* TO BE DONE: Restate word for word the lines of the data below, from the first through the one that has "scene.camera = cam".

* * *

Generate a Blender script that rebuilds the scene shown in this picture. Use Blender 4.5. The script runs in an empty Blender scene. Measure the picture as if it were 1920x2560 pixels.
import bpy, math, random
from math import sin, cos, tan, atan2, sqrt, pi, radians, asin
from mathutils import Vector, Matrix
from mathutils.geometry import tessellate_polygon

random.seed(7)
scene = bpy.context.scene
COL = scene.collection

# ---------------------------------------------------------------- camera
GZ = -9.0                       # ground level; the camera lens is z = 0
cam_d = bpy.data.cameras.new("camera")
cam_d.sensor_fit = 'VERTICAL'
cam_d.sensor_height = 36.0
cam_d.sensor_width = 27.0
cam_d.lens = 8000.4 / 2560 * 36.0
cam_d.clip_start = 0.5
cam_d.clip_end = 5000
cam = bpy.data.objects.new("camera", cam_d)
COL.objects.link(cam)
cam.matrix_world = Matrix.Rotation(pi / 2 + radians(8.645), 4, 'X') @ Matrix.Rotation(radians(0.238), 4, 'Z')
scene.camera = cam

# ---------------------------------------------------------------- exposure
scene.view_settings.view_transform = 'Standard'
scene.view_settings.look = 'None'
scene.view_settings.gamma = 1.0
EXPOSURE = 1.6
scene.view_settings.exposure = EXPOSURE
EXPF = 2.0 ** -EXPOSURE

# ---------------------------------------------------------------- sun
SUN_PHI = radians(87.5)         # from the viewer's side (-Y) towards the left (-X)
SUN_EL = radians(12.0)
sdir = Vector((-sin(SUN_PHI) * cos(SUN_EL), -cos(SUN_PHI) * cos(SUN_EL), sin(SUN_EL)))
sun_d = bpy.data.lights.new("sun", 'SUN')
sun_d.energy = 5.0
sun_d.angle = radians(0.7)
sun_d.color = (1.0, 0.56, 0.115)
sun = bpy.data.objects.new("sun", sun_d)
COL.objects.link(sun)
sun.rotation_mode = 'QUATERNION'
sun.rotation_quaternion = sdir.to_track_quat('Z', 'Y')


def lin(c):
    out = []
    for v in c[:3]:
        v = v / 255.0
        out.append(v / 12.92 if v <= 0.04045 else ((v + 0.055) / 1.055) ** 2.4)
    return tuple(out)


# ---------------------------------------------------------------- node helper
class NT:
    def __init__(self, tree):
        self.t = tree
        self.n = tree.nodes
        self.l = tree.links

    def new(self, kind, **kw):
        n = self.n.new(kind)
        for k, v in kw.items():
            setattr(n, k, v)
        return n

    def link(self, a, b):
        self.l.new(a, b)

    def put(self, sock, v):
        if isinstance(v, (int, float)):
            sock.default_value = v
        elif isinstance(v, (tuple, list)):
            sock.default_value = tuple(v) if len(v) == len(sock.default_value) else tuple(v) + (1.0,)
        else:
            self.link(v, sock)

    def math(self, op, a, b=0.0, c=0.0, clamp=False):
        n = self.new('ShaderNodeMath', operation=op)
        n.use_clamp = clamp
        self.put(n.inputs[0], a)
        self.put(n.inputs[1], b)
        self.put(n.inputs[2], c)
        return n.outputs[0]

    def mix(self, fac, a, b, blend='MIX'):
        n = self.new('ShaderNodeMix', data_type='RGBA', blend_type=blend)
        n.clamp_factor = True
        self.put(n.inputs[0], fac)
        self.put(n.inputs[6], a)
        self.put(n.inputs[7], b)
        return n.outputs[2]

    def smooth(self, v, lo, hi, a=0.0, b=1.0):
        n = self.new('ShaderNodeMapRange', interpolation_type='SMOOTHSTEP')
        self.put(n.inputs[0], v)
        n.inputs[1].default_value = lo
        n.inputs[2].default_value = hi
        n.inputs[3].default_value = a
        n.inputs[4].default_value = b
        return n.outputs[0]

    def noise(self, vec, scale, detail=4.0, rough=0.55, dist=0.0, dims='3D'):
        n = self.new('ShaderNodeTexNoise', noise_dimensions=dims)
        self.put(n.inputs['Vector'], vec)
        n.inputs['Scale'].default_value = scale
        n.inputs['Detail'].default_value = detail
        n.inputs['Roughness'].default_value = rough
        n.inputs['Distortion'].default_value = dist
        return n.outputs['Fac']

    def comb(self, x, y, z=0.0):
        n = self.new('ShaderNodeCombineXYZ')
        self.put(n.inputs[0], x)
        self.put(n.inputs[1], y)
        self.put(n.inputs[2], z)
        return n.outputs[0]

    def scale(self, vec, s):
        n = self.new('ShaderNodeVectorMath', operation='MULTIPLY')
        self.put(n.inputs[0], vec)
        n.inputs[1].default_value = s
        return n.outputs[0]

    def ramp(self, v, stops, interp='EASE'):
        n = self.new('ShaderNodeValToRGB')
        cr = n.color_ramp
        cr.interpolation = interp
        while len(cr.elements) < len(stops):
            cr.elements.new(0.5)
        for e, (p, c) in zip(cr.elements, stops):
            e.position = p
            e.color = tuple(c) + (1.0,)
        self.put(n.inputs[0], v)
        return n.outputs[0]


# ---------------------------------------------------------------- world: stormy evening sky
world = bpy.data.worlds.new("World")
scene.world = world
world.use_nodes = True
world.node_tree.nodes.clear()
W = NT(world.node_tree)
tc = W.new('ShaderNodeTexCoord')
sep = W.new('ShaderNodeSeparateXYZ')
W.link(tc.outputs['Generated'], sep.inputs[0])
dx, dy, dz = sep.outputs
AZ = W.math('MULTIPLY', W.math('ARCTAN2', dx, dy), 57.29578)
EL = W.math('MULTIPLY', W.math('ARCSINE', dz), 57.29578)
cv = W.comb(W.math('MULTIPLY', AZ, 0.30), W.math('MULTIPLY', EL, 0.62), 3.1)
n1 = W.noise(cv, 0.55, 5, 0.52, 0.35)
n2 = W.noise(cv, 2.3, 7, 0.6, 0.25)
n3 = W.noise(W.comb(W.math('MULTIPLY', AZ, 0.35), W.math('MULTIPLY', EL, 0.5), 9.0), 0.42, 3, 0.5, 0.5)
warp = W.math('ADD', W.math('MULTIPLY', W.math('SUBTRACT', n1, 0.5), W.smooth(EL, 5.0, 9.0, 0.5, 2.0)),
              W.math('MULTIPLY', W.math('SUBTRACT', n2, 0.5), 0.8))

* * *

* SOLUTION TO THIS PROBLEM:
Generate a Blender script that rebuilds the scene shown in this picture. Use Blender 4.5. The script runs in an empty Blender scene. Measure the picture as if it were 1920x2560 pixels.
import bpy, math, random
from math import sin, cos, tan, atan2, sqrt, pi, radians, asin
from mathutils import Vector, Matrix
from mathutils.geometry import tessellate_polygon

random.seed(7)
scene = bpy.context.scene
COL = scene.collection

# ---------------------------------------------------------------- camera
GZ = -9.0                       # ground level; the camera lens is z = 0
cam_d = bpy.data.cameras.new("camera")
cam_d.sensor_fit = 'VERTICAL'
cam_d.sensor_height = 36.0
cam_d.sensor_width = 27.0
cam_d.lens = 8000.4 / 2560 * 36.0
cam_d.clip_start = 0.5
cam_d.clip_end = 5000
cam = bpy.data.objects.new("camera", cam_d)
COL.objects.link(cam)
cam.matrix_world = Matrix.Rotation(pi / 2 + radians(8.645), 4, 'X') @ Matrix.Rotation(radians(0.238), 4, 'Z')
scene.camera = cam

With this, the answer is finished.